Republican Jonathan Paton, who has represented Tucson in the Arizona State Legislature since 2004, said his mother was a teacher in Tuba City in the 1950s and then taught on the Tohono O'odham Nation.

An Army Reservist and Iraq War veteran, Paton called it a "scandal" that Navajo veterans lack access to housing or health care. (They qualify for care from IHS but the nearest Veteran's Administration facilities offering specialized care for war injuries are in Prescott, Ariz., and Albuquerque.)

Paton said he paid a visit to the veterans' cemetery in Fort Defiance and saw the headstones reflecting dates from World War II to the conflicts in Iraq and Afghanistan.
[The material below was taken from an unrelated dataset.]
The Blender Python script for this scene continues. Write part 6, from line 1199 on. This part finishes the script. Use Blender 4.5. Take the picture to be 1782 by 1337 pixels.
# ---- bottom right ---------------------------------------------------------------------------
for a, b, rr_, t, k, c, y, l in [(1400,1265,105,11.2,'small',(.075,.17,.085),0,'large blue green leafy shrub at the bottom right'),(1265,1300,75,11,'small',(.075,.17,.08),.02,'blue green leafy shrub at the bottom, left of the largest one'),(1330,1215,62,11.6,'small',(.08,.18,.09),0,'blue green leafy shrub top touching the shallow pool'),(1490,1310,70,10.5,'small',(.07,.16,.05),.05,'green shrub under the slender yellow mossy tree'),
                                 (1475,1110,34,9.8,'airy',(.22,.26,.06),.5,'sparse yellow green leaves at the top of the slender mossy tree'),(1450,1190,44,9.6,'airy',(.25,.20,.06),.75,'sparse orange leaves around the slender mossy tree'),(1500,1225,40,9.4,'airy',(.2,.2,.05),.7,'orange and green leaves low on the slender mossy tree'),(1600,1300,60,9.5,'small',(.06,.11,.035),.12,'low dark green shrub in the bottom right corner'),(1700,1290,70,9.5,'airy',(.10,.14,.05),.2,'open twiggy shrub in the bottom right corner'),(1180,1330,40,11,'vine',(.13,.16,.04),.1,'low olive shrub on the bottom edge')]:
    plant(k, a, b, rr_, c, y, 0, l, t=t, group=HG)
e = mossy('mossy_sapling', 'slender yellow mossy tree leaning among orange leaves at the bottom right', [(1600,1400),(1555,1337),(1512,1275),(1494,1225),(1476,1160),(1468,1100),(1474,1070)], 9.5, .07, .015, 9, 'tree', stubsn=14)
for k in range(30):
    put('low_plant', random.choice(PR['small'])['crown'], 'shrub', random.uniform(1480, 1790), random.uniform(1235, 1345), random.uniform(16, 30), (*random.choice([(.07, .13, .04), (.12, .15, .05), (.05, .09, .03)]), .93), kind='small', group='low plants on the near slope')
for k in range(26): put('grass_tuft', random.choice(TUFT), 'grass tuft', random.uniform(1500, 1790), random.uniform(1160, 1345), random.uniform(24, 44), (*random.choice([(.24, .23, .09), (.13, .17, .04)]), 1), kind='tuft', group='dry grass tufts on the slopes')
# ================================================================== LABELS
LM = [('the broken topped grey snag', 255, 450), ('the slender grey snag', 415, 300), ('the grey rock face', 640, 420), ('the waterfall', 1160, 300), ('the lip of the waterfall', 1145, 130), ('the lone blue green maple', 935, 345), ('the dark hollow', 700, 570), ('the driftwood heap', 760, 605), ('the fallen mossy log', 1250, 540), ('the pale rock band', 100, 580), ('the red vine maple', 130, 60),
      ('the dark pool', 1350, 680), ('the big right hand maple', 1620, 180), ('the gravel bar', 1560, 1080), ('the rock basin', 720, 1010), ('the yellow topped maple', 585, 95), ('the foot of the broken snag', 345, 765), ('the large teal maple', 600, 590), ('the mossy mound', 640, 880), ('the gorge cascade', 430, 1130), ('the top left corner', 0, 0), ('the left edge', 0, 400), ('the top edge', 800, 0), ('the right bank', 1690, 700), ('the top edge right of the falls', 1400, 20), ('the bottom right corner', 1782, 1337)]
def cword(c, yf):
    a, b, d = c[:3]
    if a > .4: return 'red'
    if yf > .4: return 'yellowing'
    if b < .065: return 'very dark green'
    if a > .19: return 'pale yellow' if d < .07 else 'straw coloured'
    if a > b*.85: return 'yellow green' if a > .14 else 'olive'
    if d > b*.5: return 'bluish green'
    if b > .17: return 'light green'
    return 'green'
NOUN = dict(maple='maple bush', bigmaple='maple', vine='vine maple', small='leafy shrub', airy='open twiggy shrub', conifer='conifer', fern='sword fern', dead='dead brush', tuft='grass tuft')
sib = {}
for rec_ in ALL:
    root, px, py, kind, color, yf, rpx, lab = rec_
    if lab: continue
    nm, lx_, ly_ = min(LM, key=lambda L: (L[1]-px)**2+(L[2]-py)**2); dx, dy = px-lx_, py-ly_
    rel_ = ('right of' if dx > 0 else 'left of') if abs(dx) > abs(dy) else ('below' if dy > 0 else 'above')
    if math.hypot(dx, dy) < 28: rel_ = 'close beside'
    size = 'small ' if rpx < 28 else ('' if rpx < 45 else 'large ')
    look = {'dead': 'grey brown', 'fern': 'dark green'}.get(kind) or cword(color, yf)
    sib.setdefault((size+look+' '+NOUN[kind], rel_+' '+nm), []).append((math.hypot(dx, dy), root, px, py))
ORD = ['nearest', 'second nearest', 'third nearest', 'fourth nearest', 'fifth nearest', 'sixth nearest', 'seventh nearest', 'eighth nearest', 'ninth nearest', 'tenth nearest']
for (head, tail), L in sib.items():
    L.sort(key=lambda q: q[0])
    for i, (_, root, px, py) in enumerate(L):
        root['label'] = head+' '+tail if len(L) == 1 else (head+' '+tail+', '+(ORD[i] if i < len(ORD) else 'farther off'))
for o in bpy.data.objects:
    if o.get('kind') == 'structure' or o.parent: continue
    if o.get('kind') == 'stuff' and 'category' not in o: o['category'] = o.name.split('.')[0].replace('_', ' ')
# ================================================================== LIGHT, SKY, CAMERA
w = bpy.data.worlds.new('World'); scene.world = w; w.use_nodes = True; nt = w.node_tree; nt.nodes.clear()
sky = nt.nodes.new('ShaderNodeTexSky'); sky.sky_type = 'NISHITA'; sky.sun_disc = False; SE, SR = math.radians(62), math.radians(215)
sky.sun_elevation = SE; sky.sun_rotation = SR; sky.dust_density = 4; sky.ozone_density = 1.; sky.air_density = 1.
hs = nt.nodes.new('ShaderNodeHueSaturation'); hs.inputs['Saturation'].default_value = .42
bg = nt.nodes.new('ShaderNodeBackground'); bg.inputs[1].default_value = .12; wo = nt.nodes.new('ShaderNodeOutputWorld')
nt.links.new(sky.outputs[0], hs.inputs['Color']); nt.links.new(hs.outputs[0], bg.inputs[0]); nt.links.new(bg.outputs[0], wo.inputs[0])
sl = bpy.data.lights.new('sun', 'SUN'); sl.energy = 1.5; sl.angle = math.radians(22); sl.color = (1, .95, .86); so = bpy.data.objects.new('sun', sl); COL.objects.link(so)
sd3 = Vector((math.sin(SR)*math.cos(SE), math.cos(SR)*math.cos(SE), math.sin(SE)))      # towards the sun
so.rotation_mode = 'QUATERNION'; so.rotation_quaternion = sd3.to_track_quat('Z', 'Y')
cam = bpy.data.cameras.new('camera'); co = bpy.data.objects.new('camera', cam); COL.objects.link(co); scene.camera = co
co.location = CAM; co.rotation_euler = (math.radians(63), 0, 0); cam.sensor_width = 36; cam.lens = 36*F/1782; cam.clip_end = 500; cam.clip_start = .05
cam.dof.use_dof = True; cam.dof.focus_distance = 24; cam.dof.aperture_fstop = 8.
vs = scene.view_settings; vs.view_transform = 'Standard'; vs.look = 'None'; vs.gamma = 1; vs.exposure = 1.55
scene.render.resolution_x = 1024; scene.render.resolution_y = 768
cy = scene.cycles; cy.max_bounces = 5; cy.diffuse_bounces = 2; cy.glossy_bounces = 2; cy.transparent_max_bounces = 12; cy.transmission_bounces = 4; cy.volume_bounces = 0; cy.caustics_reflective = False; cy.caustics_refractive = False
"I know what your issues are because I've experienced them," he said. "Congress can do better and I'm running for this seat because I want to live up to the values and freedom that those men and women set for me."

Paton also voiced support for renewable energy and small business development, along with promising to try to bring infrastructure projects, such as roads and public safety facilities, to tribal lands.

Paton also said education is a key issue for him.

"The bottom line is that we can do better and we should do better" when it comes to educating children, he told the council.

Not appearing beforecCouncil were Paton's three Republican challengers, Patrick Gatti, Gaither Martin and Doug Wade, and write-in Libertarian candidate Kim Allen.

Arizona voters must be registered by party in order to vote in their party's primary.